Thanks Jorge for your detailed response. I forgot to mention all my client connections do use the Cisco VPN client and point to the concentrator 3015's public ip and I use windows radius for authentication. I'm not sure if dhcp relay is in use, I'm pretty sure users are getting an IP assigned to them from the concentrator, is this possible?

What I might do then is get the asa up and just doing the job the pix did and continue to use the concentrator for VPN's, once I'm happy the asa is ok then practise with client VPN on the asa, I then will need to somehow change the client VPNs to point to the new external IP of the asa.

Does this sound like a logical plan?

Yes this sounds as a very good plan, if your users are currently using Cisco VPN client that makes things esier at leats for the client side where you do not need to have your users install Cisco VPN client for that matter.

As for your Plan again, it is good, that will leave you room to implement VPN in the ASA5510 and test it while having the concentrator up in production, when test indicate success on the ASA you can gradually migrate users to point to new VPN ASA outside IP address.

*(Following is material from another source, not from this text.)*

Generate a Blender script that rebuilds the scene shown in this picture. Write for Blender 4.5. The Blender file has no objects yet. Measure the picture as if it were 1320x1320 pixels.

As for your 1st question on the DHCP in concentrator the applience has the option to use local user database as well as assign the users IP address defined localy at the concentrator, you could confirm this by looking if you have external DHCP as well as External Autentication server in the device.

That can be found at:

For authentication

Configuration>System>Servers>Authentication

For Accounting

Configuration>System>Servers>Accounting

For DHCP external

Configuration>System>Servers>DHCP

If you see external servers configured in VPN concentrator in above means these tasks are administered by external servers.

On the other hand if you go to address management at:

Configuration>system>Address Management>assigment

and

Configuration>System>Address Management Pools

you will see if the options checked off either to use internal address pool or external DHCP services.

Rgds

Jorge

Jorge Rodriguez

Looks like I use a local DHCP pool on the concentrator, does the ASA do this?

What is the Accounting used for? I use the Authentication for RADIUS.